Today, we’re right in the middle of Solar Cycle 25, which started in 2019 and will last until about 2030. During this time, we see changes in the sun’s activity, like solar flares and solar storms, which are expected to be most intense this year or next. This makes it a key time to improve how we keep an eye on the sun’s behavior.
Why studying the sun’s activity is crucial
Solar flares and the geomagnetic storms they can trigger really affect our daily lives. They can mess up satellites that help with our phones and GPS. They can also damage power systems, causing huge blackouts, and are a danger to astronauts and even airplane passengers due to increased radiation.
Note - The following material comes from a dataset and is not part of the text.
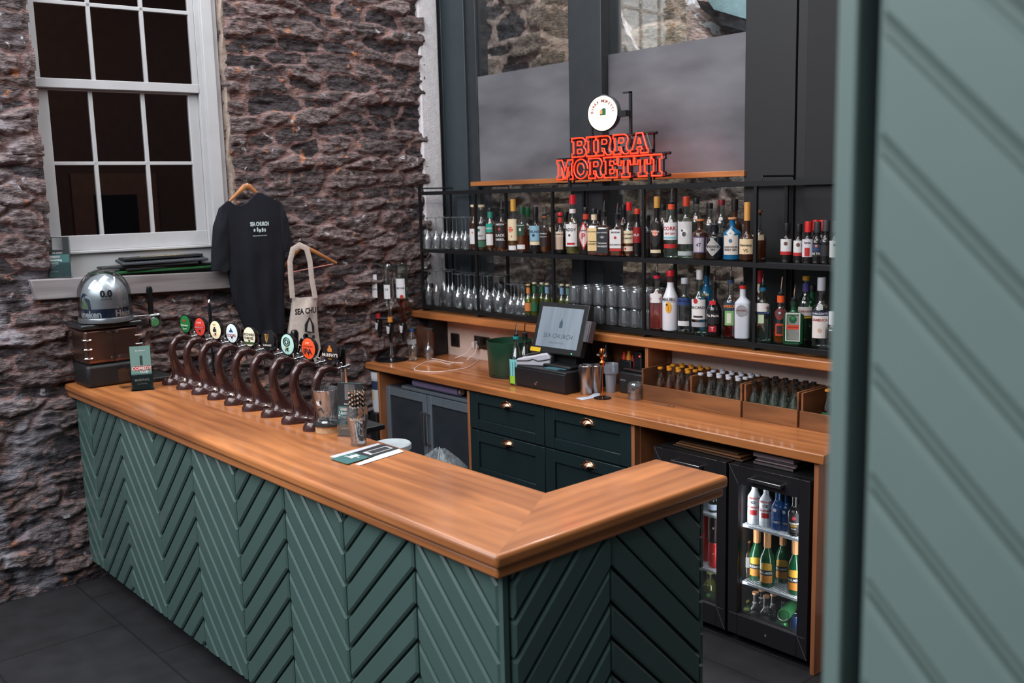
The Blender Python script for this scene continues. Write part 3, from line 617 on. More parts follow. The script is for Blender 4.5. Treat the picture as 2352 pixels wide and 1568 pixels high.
# ---------------------------------------------------------------- black metal rack with glass shelves
M_rack = pm('rack_black', (30, 30, 32), 0.4, 0.2, var=0); M_shelfglass = glassm('shelf_glass', (0.80, 0.88, 0.85), 0.5, gloss=0.10)
rk = thing('bottle_rack', 'black steel frame rack with two glass shelves of bottles', 'rack', (-3.7, 4.12, ZL))
PX = [-5.44, -4.842, -4.128, -3.427, -2.722, -2.02]; ya, yb = 3.985, 4.25
for i, x in enumerate(PX):
    zt = 2.172 if i == 0 else 2.135
    for y in (ya, yb): obj('post', MB().box(x-0.008, x+0.008, y-0.008, y+0.008, ZL, zt if y == ya else 2.13), M_rack, rk, smooth=False)
    obj('foot', MB().box(x-0.008, x+0.008, ya+0.008, yb-0.008, ZL, ZL+0.007), M_rack, rk, smooth=False)
for z0, z1, nm in ((1.330, 1.354, 'lower_rail'), (1.722, 1.745, 'middle_rail'), (2.112, 2.136, 'top_rail')):
    f = MB().box(PX[0], PX[-1], ya-0.009, ya+0.007, z0, z1).box(PX[0], PX[-1], yb-0.007, yb+0.009, z0, z1)
    for x in PX: f.box(x-0.006, x+0.006, ya, yb, z0, z1-0.004)
    obj(nm, f, M_rack, rk, smooth=False)
for z in (1.354, 1.745): obj('glass_shelf', MB().box(PX[0]+0.005, PX[-1], ya+0.002, yb, z, z+0.006), M_shelfglass, rk, smooth=False)
for i in (0, 1, 2, 4):
    obj('guard_rod', MB().tube([(PX[i]+0.03, ya, 2.136), (PX[i]+0.03, ya, 2.158), (PX[i]+0.03, yb, 2.158), (PX[i]+0.03, yb, 2.136)], 0.004, 6), M_rack, rk)
SZ = {0: 1.751, 1: 1.360}
# ================================================================ BOTTLES
def lm(rgb): return pm('paper_%d_%d_%d' % tuple(rgb), rgb, 0.55, var=0.04, vscale=60)
G = {'clear': glassm('bottle_clear', (0.90, 0.93, 0.92), 0.55, gloss=0.13), 'greenish': glassm('bottle_greenish', (0.74, 0.88, 0.80), 0.55, gloss=0.12),
     'dark': pm('bottle_dark', (30, 26, 26), 0.08, var=0, coat=0.5), 'brown': pm('bottle_brown', (62, 34, 20), 0.08, var=0, coat=0.5),
     'green': pm('bottle_green', (18, 74, 42), 0.08, var=0, coat=0.5), 'blue': pm('bottle_blue', (20, 96, 140), 0.10, var=0, coat=0.5),
     'white': pm('bottle_white', (228, 224, 230), 0.28, var=0.02), 'frost': pm('bottle_frosted', (204, 206, 214), 0.4, var=0.05),
     'navy': pm('bottle_navy', (30, 70, 130), 0.15, var=0), 'red': pm('can_red', (200, 44, 40), 0.25, 0.3, var=0), 'can': pm('can_green', (70, 150, 90), 0.3, 0.5, var=0.05)}
LIQ = {}
def liq(rgb):
    k = tuple(rgb)
    if k not in LIQ:
        c = lin(rgb)[:3]; mxc = max(c); LIQ[k] = glassm('liquid_%d_%d_%d' % k, tuple(min(1, 0.12+0.85*v/mxc) for v in c), 0.7, gloss=0.02, body=0.30, bodycol=c)
    return LIQ[k]
AMB, GOLD, PALE, PINK = (214, 124, 36), (222, 160, 60), (210, 196, 110), (250, 120, 112)
RZ = math.radians(24)
def bprof(R, h, hs, hn, rn, body=1.0):
    p = [(R*0.86, 0), (R*0.98, 0.004), (R, 0.010), (R*body, h*hs)]
    for i in range(1, 7):
        t = i/6; s_ = 0.5-0.5*math.cos(PI*t); p.append((R*body+(rn-R*body)*s_, h*(hs+(hn-hs)*t)))
    p += [(rn, h*0.985), (rn*1.12, h*0.985), (rn*1.12, h)]
    return p
def bottle(lab, px, Y, sh, top, R, style=(0.60, 0.80, 0.0145), glass='clear', liquid=None, cap=('cap', (30, 30, 32), 0.03), labels=(), sq=0, fy=1.0, z0=None, rz=RZ, group='spirit bottles on the glass shelves', cat='bottle', name='spirit_bottle', x=None):
    z0 = SZ[sh] if z0 is None else z0; R = R*1.05
    if x is None: x = x_at(px, Y, z0+0.1)
    H = (z_at(top, x, Y)-z0) if top > 3 else top
    ch = cap[2] if cap else 0.0
    spout = 0.055 if cap and cap[0] == 'pour' else 0
    h = H-ch*0.6-spout if cap else H
    if style is None: h = H
    t = thing(name, lab, cat, (x, Y, z0), rz, group); hs, hn, rn = style
    shp = (lambda tt, z, r: ((sq if z < h*hs+0.004 else max(2.0, sq-(sq-2)*(z/h-hs)/max(hn-hs, 1e-3)*1.6)), 1, fy+(1-fy)*min(1, max(0, (z/h-hs)/(hn-hs))))) if sq else None
    pr = bprof(R, h, hs, hn, rn); sg = 28 if sq else 18
    obj('glass_body', MB().lathe(pr, seg=sg, shape=shp), G[glass], t, local=True)
    if liquid:
        lv = liquid[1]*h; pi = [(r*0.90, z+0.004) for r, z in pr if z < lv-0.004]
        j = len(pi)
        if j and j < len(pr):
            (ra, za), (rb, zb) = pr[j-1], pr[j]; f_ = (lv-za)/max(zb-za, 1e-4); pi.append(((ra+(rb-ra)*min(1, f_))*0.90, lv))
        obj('liquid', MB().lathe(pi, seg=sg, shape=shp), liq(liquid[0]), t, local=True)
    if cap:
        k, col, c_ = cap[0], cap[1], cap[2]; rc = rn*1.2
        if k in ('cap', 'tall'): obj('cap', MB().lathe([(rc, h-c_*0.4), (rc*1.02, h+c_*0.5), (rc*0.97, h+c_*0.6)], seg=14), pm('cap_%d_%d_%d' % col, col, 0.35, 0.1, var=0), t, local=True)
        elif k == 'cork': obj('cork', MB().lathe([(rn*0.9, h-0.01), (rn*0.95, h+c_*0.15), (rn*1.45, h+c_*0.15), (rn*1.45, h+c_*0.6)], seg=14), pm('cork_%d_%d_%d' % col, col, 0.7, var=0.1), t, local=True)
        elif k == 'pour':
            obj('collar', MB().lathe([(rc, h-c_*0.55), (rc*1.02, h)], seg=14), pm('cap_%d_%d_%d' % col, col, 0.4, var=0), t, local=True)
            o_ = obj('pourer', MB().lathe([(rn*0.95, h), (rn*1.05, h+0.012), (rn*0.5, h+0.018)], seg=12), M_black, t, local=True)
            obj('spout', MB().tube([(0, 0, h+0.012), (0, 0, h+0.04), (0.006, -0.006, h+c_*0.6+spout)], 0.0032, 6), M_chrome, o_, local=True)
    for L in labels:
        a, b, hw, rgb, txs = L[:5]; kind = L[5] if len(L) > 5 else 'wrap'; za, zb = a*h, b*h
        rr = R*1.012+0.0004
        if kind == 'neck': rr = rn*1.16
        m_ = MB()
        flat = sq and kind != 'neck'
        if kind == 'wrap' or kind == 'neck':
            if flat: w_ = min(hw, 1.0)*R*0.9; m_.add([(-w_, -rr*fy, za), (w_, -rr*fy, za), (w_, -rr*fy, zb), (-w_, -rr*fy, zb)], [(0, 1, 2, 3)])
            else: patch_cyl(m_, rr, -PI/2, hw, za, zb)
        elif kind == 'diamond':
            for q0, q1 in ((-1, 0), (0, 1)): pass
            zm = (za+zb)/2; f_ = lambda q: zm+(zb-zm)*(1-abs(q)); g_ = lambda q: zm-(zm-za)*(1-abs(q))
            patch_cyl(m_, rr, -PI/2, hw, g_, zb, top=f_, n=12)
        elif kind == 'oval':
            zm = (za+zb)/2; f_ = lambda q: zm+(zb-zm)*math.sqrt(max(0, 1-q*q)); g_ = lambda q: zm-(zm-za)*math.sqrt(max(0, 1-q*q))
            if flat:
                w_ = hw*R; m_.add([(w_*math.cos(2*PI*i/20), -rr*fy, zm+(zb-zm)*math.sin(2*PI*i/20)) for i in range(20)], [tuple(range(20))])
            else: patch_cyl(m_, rr, -PI/2, hw, g_, zb, top=f_, n=16)
        elif kind == 'arch':
            zc_ = zb-(zb-za)*0.22; patch_cyl(m_, rr, -PI/2, hw, za, zb, top=lambda q: zc_+(zb-zc_)*math.sqrt(max(0, 1-q*q)), n=14)
        o_ = obj('label', m_, lm(rgb), t, local=True, smooth=False)
        for ti, T_ in enumerate(txs):
            s_, zf, hh, col = T_[:4]; w_ = T_[4] if len(T_) > 4 else None; dx = T_[5] if len(T_) > 5 else 0
            tm = MB(); zc_ = za+(zb-za)*zf; r3 = rr+0.0007
            if s_ == '*disc':
                if flat: tm.add([(dx+hh*math.cos(2*PI*i/18), -r3*fy, zc_+hh*math.sin(2*PI*i/18)) for i in range(18)], [tuple(range(18))])
                else: patch_cyl(tm, r3, -PI/2+dx/R, hh/R, lambda q: zc_-hh*math.sqrt(max(0, 1-q*q)), 1, top=lambda q: zc_+hh*math.sqrt(max(0, 1-q*q)), n=10)
            elif s_ == '*bar':
                if flat: tm.add([(-w_/2, -r3*fy, zc_-hh/2), (w_/2, -r3*fy, zc_-hh/2), (w_/2, -r3*fy, zc_+hh/2), (-w_/2, -r3*fy, zc_+hh/2)], [(0, 1, 2, 3)])
                else: patch_cyl(tm, r3, -PI/2, w_/2/R, zc_-hh/2, zc_+hh/2)
            elif flat:
                V_ = text_geo(s_, 0.02)[0]; asp = (V_[:, 0].max()-V_[:, 0].min())/max(1e-6, V_[:, 1].max()-V_[:, 1].min()); hh = min(hh*1.3, 1.7*min(hw, 1)*R/asp)
                put_text(tm, s_, (dx, -r3*fy-0.0004, zc_), (1, 0, 0), (0, 0, 1), hh, w_, bold=0.02)
            else:
                V_ = text_geo(s_, 0.02)[0]; asp = (V_[:, 0].max()-V_[:, 0].min())/max(1e-6, V_[:, 1].max()-V_[:, 1].min()); hh = min(hh*1.3, 2*hw*R*0.96/asp)
                text_cyl(tm, s_, r3+0.0004, -PI/2+dx/R, zc_, hh, w_, bold=0.02)
            obj('print' if s_[0] == '*' else 'lettering', tm, lm(col), o_, local=True, smooth=False)
    return t
K, Wh, Cr, Rd, Gn, Gd, Nv = (28, 28, 30), (222, 216, 214), (226, 204, 170), (186, 36, 36), (34, 92, 60), (206, 156, 84), (34, 50, 84)
STD = (0.62, 0.80, 0.0145); ROUND = (0.52, 0.74, 0.014); TALL = (0.66, 0.86, 0.014); SH = (0.66, 0.76, 0.0145)
F, B_ = 4.035, 4.15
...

When the sun is very active, it sends out more solar flares, which can harm all kinds of technology that depend on space conditions.
These kinds of disruptions can be really expensive for countries. For example, power outages from solar activity can cost billions of dollars every year. A really bad space weather event could cause daily losses of over $41 billion worldwide, largely because they disrupt the flow of goods and services.
Current methods and what we need for the future
Right now, in 2024, space weather is mainly tracked by groups like the National Oceanic and Atmospheric Administration in the U.S. and the European Space Agency. They use data from satellites and ground stations to figure out what’s going on with the sun.
However, these forecasts are not always right because they often rely on past data, which may not always predict new events accurately.
For instance, back in March 1989, a strong geomagnetic storm knocked out power across Quebec, Canada, for nine hours because the forecasts back then weren’t as good. And in August of that same year, another solar event shut down the Toronto Financial Exchange for three hours.
The need for better systems to get more accurate and timely data about solar weather is clear. Unlike weather here on Earth, space weather affects the whole planet. To improve forecasting, we need to collect and share data globally.
One important step is creating a global storehouse for all space weather data—a “data lake.” This would bring together a lot of information from different sources like satellites and research centers worldwide.
Another step is to use new technology in space. Right now, a lot of our space weather info comes from big, costly government systems that aren’t always fast. By using smaller satellite groups in low Earth orbit, we can get data more quickly and cheaply, which helps keep the information flowing even if bigger systems have problems. Groups like Mission Space, Spire Global, and Millennium Space Systems are working on this.
Looking ahead
Keeping track of space weather isn’t just for scientists—it’s essential for the future of humanity in space and on Earth. As we get better at understanding and predicting space weather, we can make space travel safer. This means exploring far-off planets and maybe even living on places like the moon or Mars. We’ll also be better at protecting our infrastructure on Earth, like power and communications systems, making sure they’re safe from solar storms. This protection will support new industries in space, like tourism and resource mining, and help us build outside Earth’s boundaries.
SpaceX’s plans to settle on Mars show a big vision for using space to benefit the economy. Setting up homes on Mars would need good planning and safety measures, which depend on accurate space weather forecasts.